Hardesty died in Las Vegas, where he had lived for many years, according to Fats Domino biographer Rick Coleman, who in a Facebook post Sunday called Hardesty “one of the greatest rock ‘n’ roll and R&B saxophonists.”

If listeners didn’t know Hardesty’s name, they would certainly know his saxophone, which is heard on such Fats Domino-Dave Bartholomew hits as “Ain’t That a Shame,” “I’m Walkin’,” “Blue Monday,” “I’m Gonna Be a Wheel Someday” and even Lloyd Price’s 1952 classic “Lawdy Miss Clawdy.”

"A great New Orleans musician," remembered WWL-TV anchor Eric Paulsen. "Not only a wizard on the saxophone but a true gentleman."

Coleman points out that Hardesty’s tenor saxophone (and even baritone sax, which he picked up on the spot for a solo in “Blue Monday”) could be heard on most Fats Domino recordings and live performances from his first – “The Fat Man” in 1949 – to his final concert at Tipitina’s in 2006. Hardesty met Domino through Dave Bartholomew, the legendary producer/composer/arranger who helped kick off Domino’s career in 1949 and never looked back.

According to Coleman, Hardesty also appears on many recordings by iconic New Orleans musicians Smiley Lewis, Shirley and Lee, Bobby Mitchell and Roy Brown. He was also a trumpeter, which added to his musical versatility, according to Coleman.

A New Orleans native, Hardesty began trumpet lessons in grammar school and by the late 1930s was performing in local bands. A stint in the U.S. Army during World War II (including service alongside the famed Tuskegee Airmen) was followed by a few years at Dillard University.

Hardesty began performing again at local clubs after the war, and met bandleader/arranger/composer Dave Bartholomew in 1946. The two began performing together and Hardesty also became part of the studio band on many recordings at Cosimo Matassa's studio, which were led by Bartholomew. As recordings by Domino hit the charts in the 1950s, Hardesty joined his band full-time and began touring with Domino.

Hardesty also made several solo recordings (compiled in a 2012 Ace Records release called "The Domino Effect") and recorded and toured with singer/songwriter Tom Waits in the 1970s.
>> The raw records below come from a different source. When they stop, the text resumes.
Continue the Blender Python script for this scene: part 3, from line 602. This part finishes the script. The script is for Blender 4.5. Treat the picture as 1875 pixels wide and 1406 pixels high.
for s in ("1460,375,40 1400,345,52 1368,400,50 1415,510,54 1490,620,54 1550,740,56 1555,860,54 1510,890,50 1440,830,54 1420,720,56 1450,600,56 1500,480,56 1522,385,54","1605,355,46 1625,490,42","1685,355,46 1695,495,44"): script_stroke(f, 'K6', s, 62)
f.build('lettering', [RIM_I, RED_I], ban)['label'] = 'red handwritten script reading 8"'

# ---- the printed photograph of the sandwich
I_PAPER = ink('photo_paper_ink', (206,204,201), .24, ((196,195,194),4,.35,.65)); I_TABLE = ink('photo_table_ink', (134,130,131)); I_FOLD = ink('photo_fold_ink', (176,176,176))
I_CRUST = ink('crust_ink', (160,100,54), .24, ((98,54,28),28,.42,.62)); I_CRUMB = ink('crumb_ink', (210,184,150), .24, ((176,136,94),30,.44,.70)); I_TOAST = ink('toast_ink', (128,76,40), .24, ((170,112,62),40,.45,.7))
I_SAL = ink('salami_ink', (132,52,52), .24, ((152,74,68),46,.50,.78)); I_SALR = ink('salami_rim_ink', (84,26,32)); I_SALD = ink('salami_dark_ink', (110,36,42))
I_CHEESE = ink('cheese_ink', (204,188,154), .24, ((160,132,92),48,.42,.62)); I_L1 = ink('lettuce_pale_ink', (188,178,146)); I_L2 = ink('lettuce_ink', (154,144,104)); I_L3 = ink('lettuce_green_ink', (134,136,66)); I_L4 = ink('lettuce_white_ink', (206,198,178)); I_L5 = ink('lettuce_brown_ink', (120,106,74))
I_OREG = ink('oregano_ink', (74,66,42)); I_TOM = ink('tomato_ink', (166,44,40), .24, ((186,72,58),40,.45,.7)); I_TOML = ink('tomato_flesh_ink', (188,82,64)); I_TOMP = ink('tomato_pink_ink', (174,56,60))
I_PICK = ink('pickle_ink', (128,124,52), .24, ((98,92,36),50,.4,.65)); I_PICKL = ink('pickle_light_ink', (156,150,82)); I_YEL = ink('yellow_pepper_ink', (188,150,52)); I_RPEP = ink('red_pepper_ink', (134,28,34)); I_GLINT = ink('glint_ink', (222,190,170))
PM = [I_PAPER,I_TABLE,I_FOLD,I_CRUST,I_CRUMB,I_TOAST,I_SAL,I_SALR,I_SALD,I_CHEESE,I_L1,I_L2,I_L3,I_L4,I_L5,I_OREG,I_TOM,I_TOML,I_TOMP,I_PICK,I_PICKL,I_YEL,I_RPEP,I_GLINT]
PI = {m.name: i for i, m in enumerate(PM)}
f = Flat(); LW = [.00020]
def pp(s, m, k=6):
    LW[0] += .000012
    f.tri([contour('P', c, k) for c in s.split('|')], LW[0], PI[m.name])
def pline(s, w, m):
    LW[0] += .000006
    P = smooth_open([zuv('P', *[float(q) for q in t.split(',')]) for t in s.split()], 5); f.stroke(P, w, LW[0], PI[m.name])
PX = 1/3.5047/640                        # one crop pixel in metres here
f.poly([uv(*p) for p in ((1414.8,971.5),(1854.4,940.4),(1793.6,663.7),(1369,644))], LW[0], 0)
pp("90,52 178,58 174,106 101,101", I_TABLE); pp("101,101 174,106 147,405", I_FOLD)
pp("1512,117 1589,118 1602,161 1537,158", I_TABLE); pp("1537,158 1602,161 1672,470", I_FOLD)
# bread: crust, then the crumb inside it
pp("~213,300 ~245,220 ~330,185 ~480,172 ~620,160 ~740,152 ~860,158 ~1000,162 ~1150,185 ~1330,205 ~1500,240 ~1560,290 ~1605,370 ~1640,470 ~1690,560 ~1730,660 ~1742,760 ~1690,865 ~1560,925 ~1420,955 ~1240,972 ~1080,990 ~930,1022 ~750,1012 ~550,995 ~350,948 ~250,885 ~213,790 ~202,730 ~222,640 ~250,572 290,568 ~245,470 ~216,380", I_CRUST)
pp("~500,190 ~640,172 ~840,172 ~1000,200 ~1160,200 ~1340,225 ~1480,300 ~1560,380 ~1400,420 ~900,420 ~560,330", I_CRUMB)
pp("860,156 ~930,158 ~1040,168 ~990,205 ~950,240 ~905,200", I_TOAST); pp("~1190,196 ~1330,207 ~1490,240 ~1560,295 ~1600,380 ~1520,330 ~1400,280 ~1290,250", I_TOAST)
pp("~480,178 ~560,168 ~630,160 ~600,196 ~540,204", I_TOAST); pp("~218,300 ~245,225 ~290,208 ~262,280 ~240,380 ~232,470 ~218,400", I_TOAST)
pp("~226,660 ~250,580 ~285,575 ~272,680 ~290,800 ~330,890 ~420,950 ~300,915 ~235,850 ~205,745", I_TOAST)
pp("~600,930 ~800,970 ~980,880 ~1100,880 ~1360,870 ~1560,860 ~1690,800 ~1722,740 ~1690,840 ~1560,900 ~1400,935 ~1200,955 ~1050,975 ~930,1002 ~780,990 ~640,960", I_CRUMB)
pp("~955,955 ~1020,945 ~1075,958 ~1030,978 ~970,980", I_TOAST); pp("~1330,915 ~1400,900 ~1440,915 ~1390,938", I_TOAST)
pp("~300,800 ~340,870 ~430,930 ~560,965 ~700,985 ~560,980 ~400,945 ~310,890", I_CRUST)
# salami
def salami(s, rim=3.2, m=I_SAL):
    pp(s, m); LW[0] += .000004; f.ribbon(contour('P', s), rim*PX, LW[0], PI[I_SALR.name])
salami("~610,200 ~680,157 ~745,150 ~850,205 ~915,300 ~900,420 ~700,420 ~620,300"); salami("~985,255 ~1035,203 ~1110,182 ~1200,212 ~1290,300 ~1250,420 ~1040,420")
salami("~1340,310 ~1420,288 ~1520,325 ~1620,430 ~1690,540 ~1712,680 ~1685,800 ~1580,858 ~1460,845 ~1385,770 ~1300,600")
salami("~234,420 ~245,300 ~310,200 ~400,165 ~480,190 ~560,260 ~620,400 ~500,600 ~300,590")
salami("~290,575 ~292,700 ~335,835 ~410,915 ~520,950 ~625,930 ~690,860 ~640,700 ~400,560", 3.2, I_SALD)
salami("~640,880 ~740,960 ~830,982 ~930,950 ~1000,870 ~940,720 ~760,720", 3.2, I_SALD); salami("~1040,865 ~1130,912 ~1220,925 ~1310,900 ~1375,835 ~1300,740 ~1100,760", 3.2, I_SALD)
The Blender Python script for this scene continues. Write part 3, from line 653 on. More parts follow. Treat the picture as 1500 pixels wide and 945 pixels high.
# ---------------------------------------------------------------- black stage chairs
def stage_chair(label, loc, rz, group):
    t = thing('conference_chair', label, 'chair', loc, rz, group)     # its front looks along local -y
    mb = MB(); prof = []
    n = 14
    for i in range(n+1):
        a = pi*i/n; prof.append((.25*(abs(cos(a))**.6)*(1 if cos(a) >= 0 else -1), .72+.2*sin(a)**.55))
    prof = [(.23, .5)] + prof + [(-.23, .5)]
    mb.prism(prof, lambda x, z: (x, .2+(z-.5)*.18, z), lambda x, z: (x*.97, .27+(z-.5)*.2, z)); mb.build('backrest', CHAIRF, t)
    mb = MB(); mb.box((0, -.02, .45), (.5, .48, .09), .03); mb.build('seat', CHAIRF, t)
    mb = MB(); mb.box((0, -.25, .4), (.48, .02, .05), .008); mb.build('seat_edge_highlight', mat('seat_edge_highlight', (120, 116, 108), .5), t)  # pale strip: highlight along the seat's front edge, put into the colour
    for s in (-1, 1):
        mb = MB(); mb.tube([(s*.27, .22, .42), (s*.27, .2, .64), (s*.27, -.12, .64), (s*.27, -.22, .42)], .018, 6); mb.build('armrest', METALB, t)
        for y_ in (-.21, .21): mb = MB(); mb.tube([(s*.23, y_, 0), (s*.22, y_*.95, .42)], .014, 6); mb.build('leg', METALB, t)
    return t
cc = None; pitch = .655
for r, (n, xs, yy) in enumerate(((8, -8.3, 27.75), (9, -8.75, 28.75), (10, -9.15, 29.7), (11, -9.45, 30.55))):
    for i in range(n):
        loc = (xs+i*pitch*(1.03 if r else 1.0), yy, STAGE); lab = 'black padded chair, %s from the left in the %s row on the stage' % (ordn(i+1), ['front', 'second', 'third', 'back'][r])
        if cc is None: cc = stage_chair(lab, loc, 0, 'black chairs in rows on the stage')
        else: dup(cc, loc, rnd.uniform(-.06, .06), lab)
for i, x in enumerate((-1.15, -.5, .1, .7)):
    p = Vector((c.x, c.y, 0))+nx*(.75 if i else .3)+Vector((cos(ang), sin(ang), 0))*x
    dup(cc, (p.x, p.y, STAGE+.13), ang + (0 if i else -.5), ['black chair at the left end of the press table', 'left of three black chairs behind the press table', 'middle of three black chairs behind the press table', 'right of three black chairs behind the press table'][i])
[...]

Hardesty continued to tour with Domino until the 1970s, when he moved to Las Vegas, where he was a member of the Duke Ellington and Count Basie Orchestras and backed singers including Frank Sinatra, Tony Bennett and Ella Fitzgerald. He also performed with Dr. John for many years.

He performed again with Domino beginning in the 1980s and remained a presence at Domino’s many appearances locally and across the country, including at the New Orleans Jazz and Heritage Festival.

"All hail Herb Hardesty, one of the few remaining alums of the J&M Studio Band whose talents helped create so many hits and classic songs for Fats Domino, Little Richard, Shirley and Lee, and so many others. His presence and fine soloing in Dr. John's sets this Jazz Fest added to the New Orleans feel in Dr. John's new songs,” wrote a Gambit reviewer in 2012.